Comment Re:Define "old" ... (Score 1) 66

Oh absolutely, at 62, I've seen punched cards, disk drives the size of washing machines, computers the size of a decent sized appartment, compuserve and everything on up to the Raspberry Pi. That included hacking via acoustic couplers, slow modems etc. etc. Old certainly now doesn't mean pre-technology and old tech is tech, usually just slower and bigger.

Comment Re:Seems legit (Score 1) 97

Yes agree, we seem have US influenced laws in the UK too, either as part of our highly asymmetric 'special relationship', some the recent deportations and deportation attempts, for example, or via the WTO [wealthy terrorist organisation]. We need to wake up to this and see what we can do to push back via boycott etc.

Comment What's a smartphone? (Score 1) 126

I'm 62, I don't really use my mobile [to the great exasperation of younger members of my family and certain friends, yes I do have those] except for emergencies and uncertain rendez-vous arrangements. I don't have an ipod or mp3 player either. I have plenty of computers at home.

By now you are thinking, here's an old luddite, an idiot, aren't you? But I like to sit on a London bus and stare into people's gardens or read a book on the tube [that's the subway or MRT to most of you] rather than scrunch up my face with some tiny game, even frozen bubble: http://www.frozen-bubble.org/, my all-time favourite. I find a lot of time to play the guitar, program and paint too.
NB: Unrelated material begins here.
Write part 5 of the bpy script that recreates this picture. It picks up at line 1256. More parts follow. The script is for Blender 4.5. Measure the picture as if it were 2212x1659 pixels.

To me, most of smartphone world is just a drain on money and time for trivialities like facebook and other social media. The telecom companies are encouraging it all, because it's revenue from 'apps', bandwidth, premium services etc. I don't need any of it minute by minute. If I'm reading a serious book on public transport, I'm learning stuff, if I'm staring at things randomly I find that problems are getting solved in the background, same with running which I [obviously from above] do without the obligatory mp3 player.

I'v been messing with computers since about 1975 and I really enjoy most of the modern world, but, I assure you, real conversations, real downtime, staring in space here and there is part of the mix, life isn't just pokes, tweets and 'friend' requests.

Comment Boycott (Score 1) 87

Well, for the moment, I'm still using AWS EC2, but I've started buying books [and everything else] from other suppliers, because of this. A real shame, I feel that Amazon is a genuine success rather than dotcom froth, but big things seem to become evil by some hidden law of scale.